Aubameyang jednak nie trafi do Barcelony? Zamieszanie wokół transferu

Takiego zamieszania dawno nie było. Dziennikarz David Ornstein twierdzi, że Pierre-Emerick Aubameyang nie trafi do FC Barcelony z powodu zerwania negocjacji. Gerard Romero poinformował, że w szpitalu czekają na Gabończyka, jednak… to była pomyłka!

Pierre-Emerick Aubameyang ostatniego czasu w Arsenalu nie może zaliczyć do najlepszych. Gabończyk popadł w konflikt z trenerem „Kanonierów” Mikelem Artetą. 32-latek nie jest brany pod uwagę podczas ustalania składu, a dodatkowo Hiszpan pozbawił go opaski kapitańskiej. Również jego liczby w sezonie 2021/22 nie powalają na kolana. Zawodnik rozegrał jedynie 15 spotkań we wszystkich rozgrywkach. Strzelił 7 goli oraz zanotował cztery asysty.

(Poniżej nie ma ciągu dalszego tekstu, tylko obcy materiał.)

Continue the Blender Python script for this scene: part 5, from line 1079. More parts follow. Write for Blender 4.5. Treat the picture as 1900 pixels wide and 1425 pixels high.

To między innymi złożyło się na chęć wypożyczenia piłkarza. Zainteresowanie podpisaniem Aubameyanga wyraził Juventus oraz Al Hilal SFC, klub z Arabii Saudyjskiej. Jednak preferowaną opcją było przejście do FC Barcelony pod skrzydła Xaviego. Ten miał być otwarty na sprowadzenie napastnika do „Blaugrany”. Tak się jednak nie wydarzyło, ponieważ według informacji Davida Ornsteina rozmowy pomiędzy Gabończykiem a Barceloną zakończyły się fiaskiem. Obie strony nie doszły do porozumienia z powodu kwestii finansowych. Kluby spierały się w sprawie planowanego pokrycia pensji zawodnika przez najbliższe sześć miesięcy. Jednak Gerard Romero, który jest bardzo blisko ze sprawami krążącymi wokół FCB poinformował, że zerwanie rozmów nie jest prawdą! Na Twitterze widnieje wpis, w którym to dziennikarz napisał, iż w szpitalu czekają na Pierre-Emericka Aubameyanga. Wewnątrz znajdują się już nawet kamery Barça TV. Okazało się, że nie są one przygotowane na przybycie gracza Arsenalu! Chwilę później Romero sprostował, że testy medyczne ma przechodzić inny zawodnik.